Join the MultiCultural Center, in collaboration with CPOD and the Chicano/a Studies Department, for a critical lecture and guided discussion featuring Dr. Daina Sanchez, Associate Professor of Chicana and Chicano Studies at UCSB. This event explores how Indigenous youth craft new worlds of belonging when home exists across multiple territories. Dr. Sanchez will draw from her powerful ethnographic work and lived experiences as a diasporic Solagueña to unpack how displacement, language, and intergenerational memory shape identity and community across the U.S.–Mexico border. The session invites attendees to think of home as a living relationship built through stories and traditions, culminating in a hands-on “Roots & Routes” reflection board to connect participants with their own cultural and communal heritage.

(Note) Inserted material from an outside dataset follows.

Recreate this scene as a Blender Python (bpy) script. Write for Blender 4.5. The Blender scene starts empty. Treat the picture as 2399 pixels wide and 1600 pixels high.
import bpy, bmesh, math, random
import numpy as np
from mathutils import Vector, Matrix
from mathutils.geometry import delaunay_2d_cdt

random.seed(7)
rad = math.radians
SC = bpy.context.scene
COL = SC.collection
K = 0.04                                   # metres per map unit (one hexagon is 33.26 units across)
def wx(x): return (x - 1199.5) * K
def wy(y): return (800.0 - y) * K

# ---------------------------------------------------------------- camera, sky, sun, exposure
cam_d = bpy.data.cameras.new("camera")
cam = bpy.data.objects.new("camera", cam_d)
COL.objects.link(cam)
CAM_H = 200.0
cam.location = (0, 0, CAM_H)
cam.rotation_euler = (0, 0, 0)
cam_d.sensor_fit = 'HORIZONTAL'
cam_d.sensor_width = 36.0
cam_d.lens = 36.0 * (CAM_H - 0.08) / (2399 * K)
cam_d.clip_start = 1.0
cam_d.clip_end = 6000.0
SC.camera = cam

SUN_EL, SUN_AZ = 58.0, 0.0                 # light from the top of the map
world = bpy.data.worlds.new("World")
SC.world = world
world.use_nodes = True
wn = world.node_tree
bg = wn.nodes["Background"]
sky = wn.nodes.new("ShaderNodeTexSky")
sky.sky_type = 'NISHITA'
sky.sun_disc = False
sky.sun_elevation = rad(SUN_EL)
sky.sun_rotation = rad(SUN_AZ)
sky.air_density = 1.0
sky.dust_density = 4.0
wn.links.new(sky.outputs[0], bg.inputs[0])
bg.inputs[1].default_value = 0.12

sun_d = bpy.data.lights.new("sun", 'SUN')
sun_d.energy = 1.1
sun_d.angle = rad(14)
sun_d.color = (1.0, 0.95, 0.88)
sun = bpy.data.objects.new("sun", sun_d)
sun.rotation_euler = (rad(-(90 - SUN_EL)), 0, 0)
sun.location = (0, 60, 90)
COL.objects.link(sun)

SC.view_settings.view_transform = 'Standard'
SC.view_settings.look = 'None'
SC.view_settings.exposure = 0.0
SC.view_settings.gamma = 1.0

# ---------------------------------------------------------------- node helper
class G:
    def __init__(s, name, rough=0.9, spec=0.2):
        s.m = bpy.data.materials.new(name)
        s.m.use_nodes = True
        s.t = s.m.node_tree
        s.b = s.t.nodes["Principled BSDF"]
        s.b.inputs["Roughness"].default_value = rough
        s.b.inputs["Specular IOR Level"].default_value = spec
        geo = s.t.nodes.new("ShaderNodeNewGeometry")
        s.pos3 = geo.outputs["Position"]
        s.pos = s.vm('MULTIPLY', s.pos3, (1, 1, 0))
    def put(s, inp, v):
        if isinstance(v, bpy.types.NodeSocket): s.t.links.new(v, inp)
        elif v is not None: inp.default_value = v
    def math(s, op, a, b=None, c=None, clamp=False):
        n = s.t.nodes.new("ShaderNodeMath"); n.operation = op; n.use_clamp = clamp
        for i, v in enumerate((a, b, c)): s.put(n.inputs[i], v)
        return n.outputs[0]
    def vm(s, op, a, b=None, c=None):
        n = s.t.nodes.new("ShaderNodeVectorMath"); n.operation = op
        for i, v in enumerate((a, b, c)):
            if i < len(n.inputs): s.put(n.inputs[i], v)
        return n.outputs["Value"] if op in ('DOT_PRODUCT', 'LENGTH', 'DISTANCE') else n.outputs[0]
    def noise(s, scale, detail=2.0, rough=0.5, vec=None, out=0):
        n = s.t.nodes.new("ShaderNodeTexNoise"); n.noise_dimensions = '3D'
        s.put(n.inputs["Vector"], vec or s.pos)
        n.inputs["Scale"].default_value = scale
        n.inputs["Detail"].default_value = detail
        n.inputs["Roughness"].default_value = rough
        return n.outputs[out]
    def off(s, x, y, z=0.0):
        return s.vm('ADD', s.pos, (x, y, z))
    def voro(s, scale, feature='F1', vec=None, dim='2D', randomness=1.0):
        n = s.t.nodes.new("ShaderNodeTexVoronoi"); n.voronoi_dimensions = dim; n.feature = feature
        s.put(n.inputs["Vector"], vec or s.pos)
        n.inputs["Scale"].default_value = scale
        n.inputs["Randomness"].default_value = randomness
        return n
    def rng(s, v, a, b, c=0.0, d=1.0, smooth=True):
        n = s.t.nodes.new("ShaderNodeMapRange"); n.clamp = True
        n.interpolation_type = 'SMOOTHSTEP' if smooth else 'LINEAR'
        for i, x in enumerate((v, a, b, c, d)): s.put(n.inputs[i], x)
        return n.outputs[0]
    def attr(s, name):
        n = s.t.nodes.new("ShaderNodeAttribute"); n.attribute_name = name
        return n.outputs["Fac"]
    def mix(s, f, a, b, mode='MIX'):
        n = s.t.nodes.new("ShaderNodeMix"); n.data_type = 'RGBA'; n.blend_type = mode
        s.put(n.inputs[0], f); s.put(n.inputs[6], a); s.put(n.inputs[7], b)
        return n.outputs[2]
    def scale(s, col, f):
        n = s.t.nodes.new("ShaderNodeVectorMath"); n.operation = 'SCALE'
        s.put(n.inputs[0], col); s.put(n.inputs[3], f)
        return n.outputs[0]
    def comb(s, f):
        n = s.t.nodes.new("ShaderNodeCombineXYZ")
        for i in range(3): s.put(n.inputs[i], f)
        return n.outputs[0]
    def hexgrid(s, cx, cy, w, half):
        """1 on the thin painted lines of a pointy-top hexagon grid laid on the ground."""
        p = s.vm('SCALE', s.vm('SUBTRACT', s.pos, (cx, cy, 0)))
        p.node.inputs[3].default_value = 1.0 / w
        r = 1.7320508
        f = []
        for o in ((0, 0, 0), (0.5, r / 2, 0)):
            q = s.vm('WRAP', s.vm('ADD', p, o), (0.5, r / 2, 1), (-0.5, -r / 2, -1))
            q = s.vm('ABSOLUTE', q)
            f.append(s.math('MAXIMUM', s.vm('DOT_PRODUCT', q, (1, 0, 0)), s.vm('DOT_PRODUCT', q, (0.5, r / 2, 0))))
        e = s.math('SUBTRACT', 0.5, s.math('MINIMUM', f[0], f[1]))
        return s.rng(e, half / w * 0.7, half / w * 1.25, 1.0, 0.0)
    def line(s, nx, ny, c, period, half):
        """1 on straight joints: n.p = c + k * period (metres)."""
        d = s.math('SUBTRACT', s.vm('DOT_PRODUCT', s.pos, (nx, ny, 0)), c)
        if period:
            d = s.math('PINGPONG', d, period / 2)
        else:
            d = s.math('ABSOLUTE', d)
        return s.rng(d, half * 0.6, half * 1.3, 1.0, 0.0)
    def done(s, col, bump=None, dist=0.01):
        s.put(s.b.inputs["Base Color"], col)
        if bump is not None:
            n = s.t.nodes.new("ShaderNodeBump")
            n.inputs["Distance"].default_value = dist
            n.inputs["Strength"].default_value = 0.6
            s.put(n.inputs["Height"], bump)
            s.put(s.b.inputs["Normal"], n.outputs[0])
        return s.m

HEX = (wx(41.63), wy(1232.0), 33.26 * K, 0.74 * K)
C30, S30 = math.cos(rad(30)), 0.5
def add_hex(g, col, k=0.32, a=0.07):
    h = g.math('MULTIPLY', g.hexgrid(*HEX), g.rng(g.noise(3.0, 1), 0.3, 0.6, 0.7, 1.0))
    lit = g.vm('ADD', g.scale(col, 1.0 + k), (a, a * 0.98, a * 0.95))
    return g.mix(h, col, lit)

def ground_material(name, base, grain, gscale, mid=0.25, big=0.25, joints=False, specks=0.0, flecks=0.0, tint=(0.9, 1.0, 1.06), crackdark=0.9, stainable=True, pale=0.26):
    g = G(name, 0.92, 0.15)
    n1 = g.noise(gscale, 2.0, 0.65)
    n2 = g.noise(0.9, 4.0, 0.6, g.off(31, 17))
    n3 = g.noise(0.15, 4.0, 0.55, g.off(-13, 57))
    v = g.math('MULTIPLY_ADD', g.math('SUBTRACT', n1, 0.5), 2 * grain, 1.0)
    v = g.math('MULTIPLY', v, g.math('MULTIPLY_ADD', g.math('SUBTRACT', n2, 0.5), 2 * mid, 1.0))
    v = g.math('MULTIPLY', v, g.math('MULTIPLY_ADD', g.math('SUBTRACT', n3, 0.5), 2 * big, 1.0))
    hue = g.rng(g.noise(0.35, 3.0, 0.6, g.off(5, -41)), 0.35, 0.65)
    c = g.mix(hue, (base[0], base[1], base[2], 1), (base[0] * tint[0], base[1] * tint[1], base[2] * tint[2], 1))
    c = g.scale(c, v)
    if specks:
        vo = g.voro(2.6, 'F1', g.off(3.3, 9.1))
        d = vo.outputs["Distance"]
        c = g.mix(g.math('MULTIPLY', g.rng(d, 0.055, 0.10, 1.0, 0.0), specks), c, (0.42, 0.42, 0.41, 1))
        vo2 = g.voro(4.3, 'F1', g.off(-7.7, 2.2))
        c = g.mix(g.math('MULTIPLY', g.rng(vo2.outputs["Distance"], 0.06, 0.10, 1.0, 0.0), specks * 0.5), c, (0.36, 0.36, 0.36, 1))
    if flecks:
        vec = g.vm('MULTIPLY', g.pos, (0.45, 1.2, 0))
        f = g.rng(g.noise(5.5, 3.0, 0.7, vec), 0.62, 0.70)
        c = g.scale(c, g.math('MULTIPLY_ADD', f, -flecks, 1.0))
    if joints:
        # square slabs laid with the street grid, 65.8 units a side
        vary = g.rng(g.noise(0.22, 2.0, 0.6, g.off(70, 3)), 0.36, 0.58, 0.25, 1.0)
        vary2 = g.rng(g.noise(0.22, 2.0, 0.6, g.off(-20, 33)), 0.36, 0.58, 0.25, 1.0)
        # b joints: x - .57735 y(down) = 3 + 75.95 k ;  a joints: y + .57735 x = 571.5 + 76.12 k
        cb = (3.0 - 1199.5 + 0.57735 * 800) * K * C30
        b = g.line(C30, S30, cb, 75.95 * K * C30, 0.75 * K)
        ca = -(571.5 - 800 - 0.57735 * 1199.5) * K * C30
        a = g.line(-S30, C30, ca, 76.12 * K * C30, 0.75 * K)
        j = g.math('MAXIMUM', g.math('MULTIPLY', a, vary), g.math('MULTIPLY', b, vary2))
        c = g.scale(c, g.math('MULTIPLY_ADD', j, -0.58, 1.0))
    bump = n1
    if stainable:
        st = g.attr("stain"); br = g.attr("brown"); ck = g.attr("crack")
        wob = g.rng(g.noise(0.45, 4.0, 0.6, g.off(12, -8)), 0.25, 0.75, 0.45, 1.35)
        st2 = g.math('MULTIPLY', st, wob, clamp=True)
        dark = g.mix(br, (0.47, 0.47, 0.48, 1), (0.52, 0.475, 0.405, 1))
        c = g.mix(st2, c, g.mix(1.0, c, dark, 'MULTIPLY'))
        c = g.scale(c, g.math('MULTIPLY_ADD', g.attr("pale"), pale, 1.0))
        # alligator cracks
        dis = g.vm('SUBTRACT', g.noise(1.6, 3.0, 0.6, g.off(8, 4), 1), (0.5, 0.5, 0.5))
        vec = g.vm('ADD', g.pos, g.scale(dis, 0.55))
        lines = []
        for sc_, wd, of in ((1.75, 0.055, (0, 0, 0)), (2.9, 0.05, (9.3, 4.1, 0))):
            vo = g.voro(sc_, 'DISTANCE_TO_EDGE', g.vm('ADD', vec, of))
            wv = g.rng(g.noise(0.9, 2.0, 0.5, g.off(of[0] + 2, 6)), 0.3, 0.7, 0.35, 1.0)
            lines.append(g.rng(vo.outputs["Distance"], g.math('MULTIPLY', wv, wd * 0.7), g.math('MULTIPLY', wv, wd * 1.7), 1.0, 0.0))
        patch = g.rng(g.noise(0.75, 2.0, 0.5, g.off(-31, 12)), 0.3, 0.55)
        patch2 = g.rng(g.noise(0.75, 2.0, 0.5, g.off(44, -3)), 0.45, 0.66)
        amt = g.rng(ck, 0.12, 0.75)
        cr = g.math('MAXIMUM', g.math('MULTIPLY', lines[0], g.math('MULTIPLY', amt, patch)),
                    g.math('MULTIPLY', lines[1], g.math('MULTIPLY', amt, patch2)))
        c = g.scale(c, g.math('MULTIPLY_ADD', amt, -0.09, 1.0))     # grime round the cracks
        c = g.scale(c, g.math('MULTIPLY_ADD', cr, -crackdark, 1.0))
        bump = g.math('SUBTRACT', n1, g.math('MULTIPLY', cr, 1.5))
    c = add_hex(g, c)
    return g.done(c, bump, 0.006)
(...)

Daina (day-nuh) Sanchez is an Associate Professor of Chicana and Chicano Studies at the University of California, Santa Barbara. She received her Ph.D. in Anthropology from the University of California, Irvine. She was previously the Mellon-Sawyer Postdoctoral Research Associate at the Center for Latin American and Caribbean Studies at Brown University and a Ford Foundation Postdoctoral Fellow in the Native American and Indigenous Studies Program at the University of Texas at Austin. Her research agenda focuses on race, migration, and Indigenous youth.

Her first book, The Children of Solaga: Indigenous Belonging across the U.S.-Mexico Border (Stanford University Press), examines how Indigenous Oaxacan youth form racial, ethnic, community, and national identities away from their ancestral homeland. Drawing on long-term ethnographic fieldwork between Los Angeles, California and San Andrés Solaga, a Zapotec town in the Mexican state of Oaxaca, The Children of Solaga centers Indigenous ways of knowing and being in the world, and adds a much-needed transnational dimension to the study of Indigenous immigrant adaptation and assimilation. Sanchez, herself a diasporic Solagueña, argues that the lived experiences of Indigenous immigrants offer a unique vantage point from which to see how migration across settler-borders transforms processes of self-making among displaced Indigenous people. Rather than accept attempts by both Mexico and the U.S. to erase their Indigenous identity or give in to anti-Indigenous and anti-immigrant prejudice, Oaxacan immigrants and their children defiantly celebrate their Indigenous identities through practices of el goce comunal ("communal joy") in their new homes.